Speaker
Description
Siddharth Barman and Pooja Kulkarni
Abstract: Cake cutting is a classic model for studying fair division of a heterogeneous, divisible resource among agents with individual preferences. Addressing cake division under a typical requirement that each agent must receive a connected piece of the cake, we develop approximation algorithms for finding envy-free (fair) cake divisions. In particular, this work improves the state-of-the-art additive approximation bound for this fundamental problem. Our results hold for general cake division instances in which the agents' valuations satisfy basic assumptions and are normalized (to have value $1$ for the cake). Furthermore, the developed algorithms execute in polynomial time under the standard Robertson-Webb query model.

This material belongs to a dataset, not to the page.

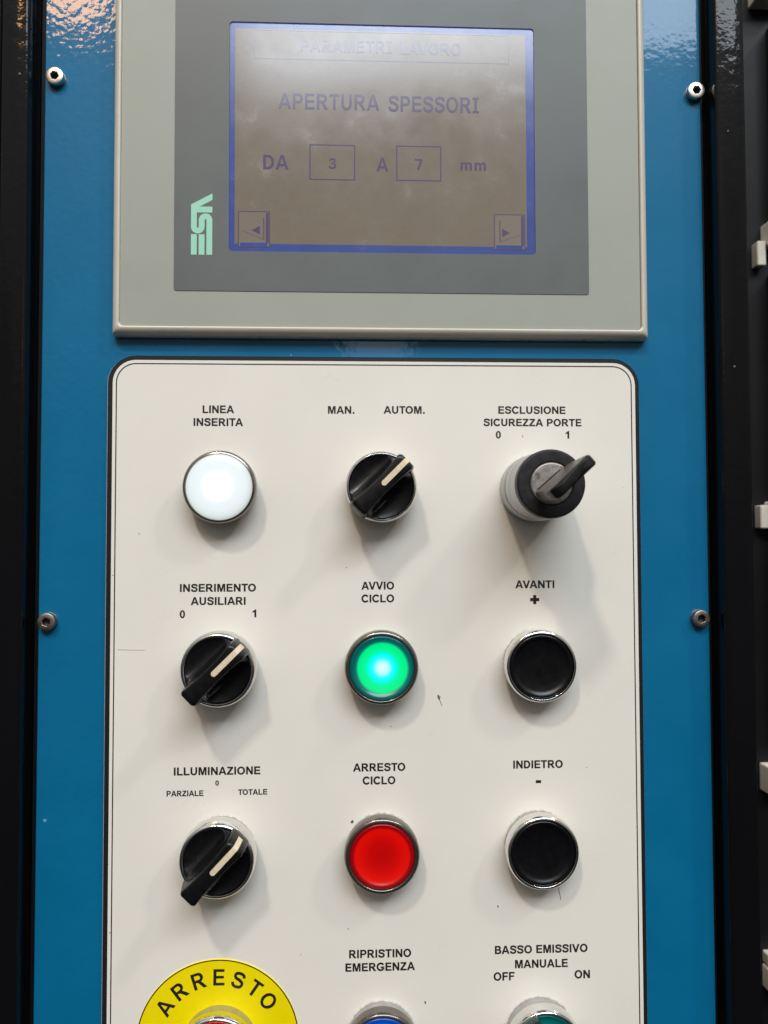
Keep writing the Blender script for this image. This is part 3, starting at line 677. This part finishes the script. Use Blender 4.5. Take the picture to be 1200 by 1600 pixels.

Prior work has shown that one can efficiently compute a cake division (with connected pieces) in which the additive envy of any agent is at most 1/3. An efficient algorithm is also known for finding connected cake divisions that are (almost) 1/2-multiplicatively envy-free. Improving the additive approximation guarantee and maintaining the multiplicative one, we develop a polynomial-time algorithm that computes a connected cake division that is both (1/4 + o(1))-additively envy-free and (1/2 - o(1) )-multiplicatively envy-free. Our algorithm is based on the ideas of interval growing and envy-cycle elimination.
In addition, we study cake division instances in which the number of distinct valuations across the agents is parametrically bounded. We show that such cake division instances admit a fully polynomial-time approximation scheme for connected envy-free cake division.